» Description of the task
Set the listing down again in full, word for word, with the pictures left out.

» Data shown
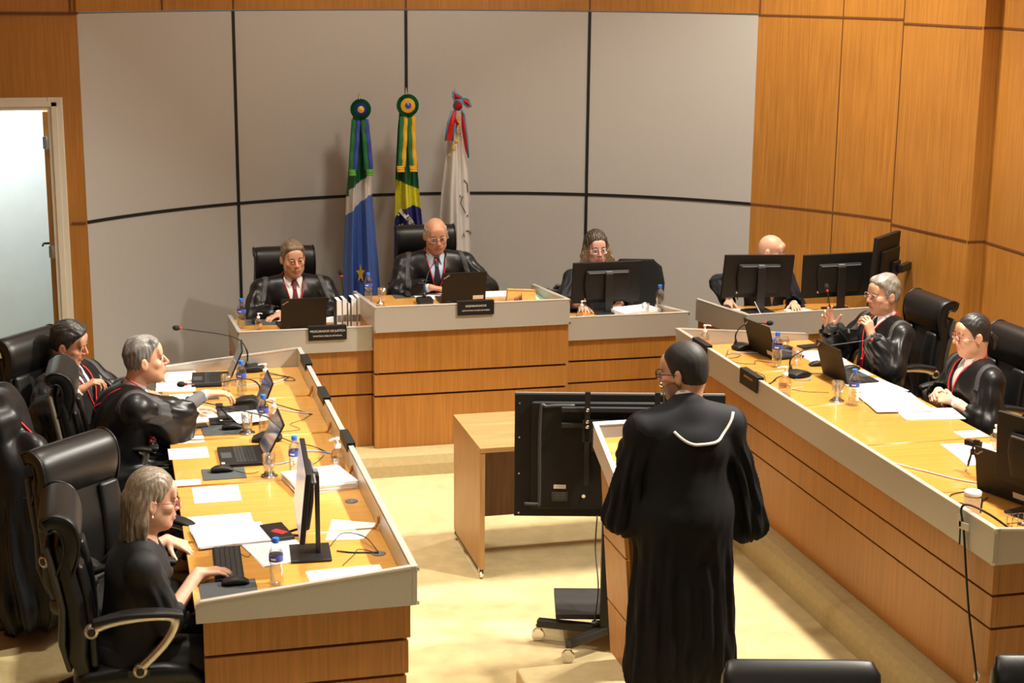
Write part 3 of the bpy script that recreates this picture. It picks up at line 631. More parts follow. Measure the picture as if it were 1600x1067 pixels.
# ================================================================== TABLE-TOP EQUIPMENT
def rmat(deg, ax): return Matrix.Rotation(R(deg), 4, ax)
def laptop(label, loc, rz, open_=108, sticker=False, lit=False, logo=True):
    o = thing('laptop', label, 'laptop', loc, R(rz))
    b = MB(); b.box((-.167, -.115, .002), (.167, .115, .018)); b.build('base', 'black_plastic', o, bevel=.003)
    kb = MB()
    for r_ in range(6):
        for c in range(14):
            x = -.145 + c*.0208; y = .075 - r_*.0185
            kb.box((x, y-.0155, .018), (x+.018, y, .0200))
    kb.build('keyboard', 'keys', o)
    b = MB(); b.box((-.05, -.105, .018), (.05, -.05, .0186)); b.build('trackpad', 'dark_grey', o)
    b = MB(); b.box((.125, -.112, .018), (.155, -.095, .0187)); b.build('wrist_sticker', 'sticker', o)
    T = Matrix.Translation((0, .113, .016)) @ rmat(90-open_, 'X')     # lid plane rises in local z, opens away
    l = MB(); l.box((-.167, -.004, 0), (.167, .004, .228), T=T); lid = l.build('lid', 'black_plastic', o, bevel=.002)
    d = MB(); d.box((-.157, -.0052, .012), (.157, -.004, .218), T=T); d.build('display', 'screen_lit' if lit else 'screen', lid)
    if logo:
        q = text('ThinkPad', .014, 'sticker', lid, (0, 0, 0), (0, 0, 0)); q.matrix_local = T @ Matrix.Translation((.137, .0046, .197)) @ rmat(180, 'Z') @ rmat(90, 'X') @ rmat(35, 'Z')
    if sticker:
        d = MB(); d.box((-.150, .004, .012), (-.07, .0048, .042), T=T); d.build('lid_sticker', 'sticker', lid)
    for x in (-.11, .11): h = MB(); h.lathe([(.006, -.016), (.006, .016)], (x, .114, .016), 8, T=Matrix.Rotation(R(90), 3, 'Y')); h.build('hinge', 'black', o)
    return o
def monitor(label, loc, rz, zc=.235, W_=.555, H_=.32, tilt=-4, roll=0, sticker=True, yoff=0.):
    o = thing('monitor', label, 'monitor', loc, R(rz))
    T = Matrix.Translation((0, yoff, zc)) @ rmat(tilt, 'X') @ rmat(roll, 'Y')
    b = MB(); b.box((-W_/2, -.012, -H_/2), (W_/2, .012, H_/2), T=T); pn = b.build('panel', 'black_plastic', o, bevel=.004)
    b = MB(); b.box((-W_/2+.008, -.0135, -H_/2+.014), (W_/2-.008, -.012, H_/2-.008), T=T); b.build('display', 'screen_lit', pn)
    b = MB(); b.sweep([(0, .024, -.12), (0, .026, 0), (0, .024, .085)], [.34, .38, .36], [.03, .035, .03], e=5, n=24); bb = b.build('rear_cover', 'black_plastic', pn, smooth=True); bb.matrix_local = T
    b = MB(); b.box((-.16, .036, .080), (-.03, .046, .088), T=T); b.box((.03, .036, .080), (.16, .046, .088), T=T); b.build('cover_lip', 'mid_grey', pn)
    b = MB(); b.box((-.026, .038, .065), (.026, .062, .098), T=T); b.build('stand_clip', 'mid_grey', o, bevel=.003)
    if sticker:
        b = MB(); b.box((.13, .0125, -.135), (.175, .0135, -.118), T=T); b.build('label', 'sticker', pn)
        for k in range(3): q = text('■ ■■' if k < 2 else '▪▪ ▪▪▪', .012, 'mid_grey', pn, (0, 0, 0), (0, 0, 0)); q.matrix_local = T @ Matrix.Translation((-.12, .0128, -.095-.015*k)) @ rmat(180, 'Z') @ rmat(90, 'X')
    b = MB(); b.box((-.032, .055+yoff, .005), (.032, .075+yoff, zc+.075)); b.build('stand_post', 'black', o, bevel=.004)
    b = MB(); b.sweep([(0, -.06+yoff, .008), (0, .12+yoff, .008)], .22, .014, e=6, n=20, endr=False); b.build('stand_base', 'black', o, bevel=.002)
    return o
def bottle(label, loc, s=1., fill=.62, group='small plastic water bottles with blue caps', rot=None, lab=True):
    o = thing('water_bottle', label, 'bottle', loc, 0, group)
    if rot: o.rotation_euler = rot
    pr_ = [(.001, 0), (.026, .001), (.030, .006), (.031, .03), (.0285, .05), (.031, .075), (.0265, .092), (.031, .108), (.031, .142), (.029, .155), (.020, .175), (.013, .186), (.0125, .198)]
    b = MB(); b.lathe([(r*s, z*s) for r, z in pr_], n=24, cap=False); b.build('body', 'clear', o, smooth=True)
    top = .20*fill/.9; wp = [(max(.001, r-.0015), z+.002) for r, z in pr_ if z < top]; wp.append((wp[-1][0], top)); wp.append((.001, top))
    b = MB(); b.lathe([(r*s, z*s) for r, z in wp], n=24, cap=False); b.build('water', 'water', o, smooth=True)
    b = MB(); b.lathe([(.0135*s, .192*s), (.0150*s, .193*s), (.0150*s, .212*s), (.013*s, .215*s), (.001, .215*s)], n=20); b.build('cap', 'blue_cap', o, smooth=False)
    if lab:
        b = MB(); b.lathe([(.0313*s, .112*s), (.0316*s, .113*s), (.0316*s, .139*s), (.0313*s, .14*s)], n=28, cap=False); lb = b.build('label', 'label_blue', o, smooth=True)
        for a in (0, 120, 240):
            b = MB(); 
            for k in range(8):
                q0, q1 = R(a-22+44*k/8), R(a-22+44*(k+1)/8); r = .0319*s
                b.add([(r*math.cos(q0), r*math.sin(q0), .121*s), (r*math.cos(q1), r*math.sin(q1), .121*s), (r*math.cos(q1), r*math.sin(q1), .129*s), (r*math.cos(q0), r*math.sin(q0), .129*s)], [(0, 1, 2, 3)])
            b.build('label_lettering', 'white', lb)
    return o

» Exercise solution
Write part 3 of the bpy script that recreates this picture. It picks up at line 631. More parts follow. Measure the picture as if it were 1600x1067 pixels.
# ================================================================== TABLE-TOP EQUIPMENT
def rmat(deg, ax): return Matrix.Rotation(R(deg), 4, ax)
def laptop(label, loc, rz, open_=108, sticker=False, lit=False, logo=True):
    o = thing('laptop', label, 'laptop', loc, R(rz))
    b = MB(); b.box((-.167, -.115, .002), (.167, .115, .018)); b.build('base', 'black_plastic', o, bevel=.003)
    kb = MB()
    for r_ in range(6):
        for c in range(14):
            x = -.145 + c*.0208; y = .075 - r_*.0185
            kb.box((x, y-.0155, .018), (x+.018, y, .0200))
    kb.build('keyboard', 'keys', o)
    b = MB(); b.box((-.05, -.105, .018), (.05, -.05, .0186)); b.build('trackpad', 'dark_grey', o)
    b = MB(); b.box((.125, -.112, .018), (.155, -.095, .0187)); b.build('wrist_sticker', 'sticker', o)
    T = Matrix.Translation((0, .113, .016)) @ rmat(90-open_, 'X')     # lid plane rises in local z, opens away
    l = MB(); l.box((-.167, -.004, 0), (.167, .004, .228), T=T); lid = l.build('lid', 'black_plastic', o, bevel=.002)
    d = MB(); d.box((-.157, -.0052, .012), (.157, -.004, .218), T=T); d.build('display', 'screen_lit' if lit else 'screen', lid)
    if logo:
        q = text('ThinkPad', .014, 'sticker', lid, (0, 0, 0), (0, 0, 0)); q.matrix_local = T @ Matrix.Translation((.137, .0046, .197)) @ rmat(180, 'Z') @ rmat(90, 'X') @ rmat(35, 'Z')
    if sticker:
        d = MB(); d.box((-.150, .004, .012), (-.07, .0048, .042), T=T); d.build('lid_sticker', 'sticker', lid)
    for x in (-.11, .11): h = MB(); h.lathe([(.006, -.016), (.006, .016)], (x, .114, .016), 8, T=Matrix.Rotation(R(90), 3, 'Y')); h.build('hinge', 'black', o)
    return o
def monitor(label, loc, rz, zc=.235, W_=.555, H_=.32, tilt=-4, roll=0, sticker=True, yoff=0.):
    o = thing('monitor', label, 'monitor', loc, R(rz))
    T = Matrix.Translation((0, yoff, zc)) @ rmat(tilt, 'X') @ rmat(roll, 'Y')
    b = MB(); b.box((-W_/2, -.012, -H_/2), (W_/2, .012, H_/2), T=T); pn = b.build('panel', 'black_plastic', o, bevel=.004)
    b = MB(); b.box((-W_/2+.008, -.0135, -H_/2+.014), (W_/2-.008, -.012, H_/2-.008), T=T); b.build('display', 'screen_lit', pn)
    b = MB(); b.sweep([(0, .024, -.12), (0, .026, 0), (0, .024, .085)], [.34, .38, .36], [.03, .035, .03], e=5, n=24); bb = b.build('rear_cover', 'black_plastic', pn, smooth=True); bb.matrix_local = T
    b = MB(); b.box((-.16, .036, .080), (-.03, .046, .088), T=T); b.box((.03, .036, .080), (.16, .046, .088), T=T); b.build('cover_lip', 'mid_grey', pn)
    b = MB(); b.box((-.026, .038, .065), (.026, .062, .098), T=T); b.build('stand_clip', 'mid_grey', o, bevel=.003)
    if sticker:
        b = MB(); b.box((.13, .0125, -.135), (.175, .0135, -.118), T=T); b.build('label', 'sticker', pn)
        for k in range(3): q = text('■ ■■' if k < 2 else '▪▪ ▪▪▪', .012, 'mid_grey', pn, (0, 0, 0), (0, 0, 0)); q.matrix_local = T @ Matrix.Translation((-.12, .0128, -.095-.015*k)) @ rmat(180, 'Z') @ rmat(90, 'X')
    b = MB(); b.box((-.032, .055+yoff, .005), (.032, .075+yoff, zc+.075)); b.build('stand_post', 'black', o, bevel=.004)
    b = MB(); b.sweep([(0, -.06+yoff, .008), (0, .12+yoff, .008)], .22, .014, e=6, n=20, endr=False); b.build('stand_base', 'black', o, bevel=.002)
    return o
def bottle(label, loc, s=1., fill=.62, group='small plastic water bottles with blue caps', rot=None, lab=True):
    o = thing('water_bottle', label, 'bottle', loc, 0, group)
    if rot: o.rotation_euler = rot
    pr_ = [(.001, 0), (.026, .001), (.030, .006), (.031, .03), (.0285, .05), (.031, .075), (.0265, .092), (.031, .108), (.031, .142), (.029, .155), (.020, .175), (.013, .186), (.0125, .198)]
    b = MB(); b.lathe([(r*s, z*s) for r, z in pr_], n=24, cap=False); b.build('body', 'clear', o, smooth=True)
    top = .20*fill/.9; wp = [(max(.001, r-.0015), z+.002) for r, z in pr_ if z < top]; wp.append((wp[-1][0], top)); wp.append((.001, top))
    b = MB(); b.lathe([(r*s, z*s) for r, z in wp], n=24, cap=False); b.build('water', 'water', o, smooth=True)
    b = MB(); b.lathe([(.0135*s, .192*s), (.0150*s, .193*s), (.0150*s, .212*s), (.013*s, .215*s), (.001, .215*s)], n=20); b.build('cap', 'blue_cap', o, smooth=False)
    if lab:
        b = MB(); b.lathe([(.0313*s, .112*s), (.0316*s, .113*s), (.0316*s, .139*s), (.0313*s, .14*s)], n=28, cap=False); lb = b.build('label', 'label_blue', o, smooth=True)
        for a in (0, 120, 240):
            b = MB(); 
            for k in range(8):
                q0, q1 = R(a-22+44*k/8), R(a-22+44*(k+1)/8); r = .0319*s
                b.add([(r*math.cos(q0), r*math.sin(q0), .121*s), (r*math.cos(q1), r*math.sin(q1), .121*s), (r*math.cos(q1), r*math.sin(q1), .129*s), (r*math.cos(q0), r*math.sin(q0), .129*s)], [(0, 1, 2, 3)])
            b.build('label_lettering', 'white', lb)
    return o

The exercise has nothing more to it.